Financial advisors should be brimming with excitement as they anticipate surging demand for their services in the next year. Client behavior checks their enthusiasm, however.
Ninety percent of advisors in a survey released Tuesday by Natixis Global Asset Management said their top challenge in the coming year was clients' emotional reactions to market movements.
"When investors make emotional decisions, they decrease the odds of reaching their financial goals," John Hailer, chief executive officer of Natixis Global Asset Management in the Americas and Asia, said in a statement.
"Financial advisors cannot control the markets, but they can head off adverse reactions by creating portfolios designed to stand up in a variety of market conditions. Just as important, they can work with clients to agree on what to do before market-changing events occur. By doing this, they can help take the emotions out of investing."
Natixis said these findings stood in sharp contrast to what it heard from individual investors in a separate survey conducted in May.
Few of those investors acknowledged a relationship between emotions and investment success. Only 8% answered "yes" when asked whether putting their emotions aside could better enable them to meet their financial goals.
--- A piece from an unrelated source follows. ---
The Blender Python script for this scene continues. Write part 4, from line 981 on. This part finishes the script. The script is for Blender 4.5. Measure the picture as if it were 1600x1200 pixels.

"Managing emotions may be easier said than done," Hailer said. "Investors may not realize the potential negative effects hasty decisions can have on their investment portfolios."
Another 88% of advisors surveyed said managing investor behavior and confidence would be a major challenge, and 84% expected hard work in persuading clients to stick with their financial plans.
Eighty-four percent of advisors in the survey also expressed concern about the potential effect of rising interest rates and inflation on client portfolios.
If rates should increase, 57% said they would change investing strategies, and 53% would do so if the stock market should plummet.
Natixis' 2014 research was conducted online in June with 300 financial advisors in the U.S.
Goals-Based Investing, Use of Alternatives
Ninety-one percent of advisors reported that their clients' investment portfolios were based on personal objectives — an indication, Natixis said, that advisors had embraced the principles of goals-based investing.
According to the study, 84% of advisors agreed that their clients would be happy if they achieved their investment goals over a year even if their portfolio underperformed the market.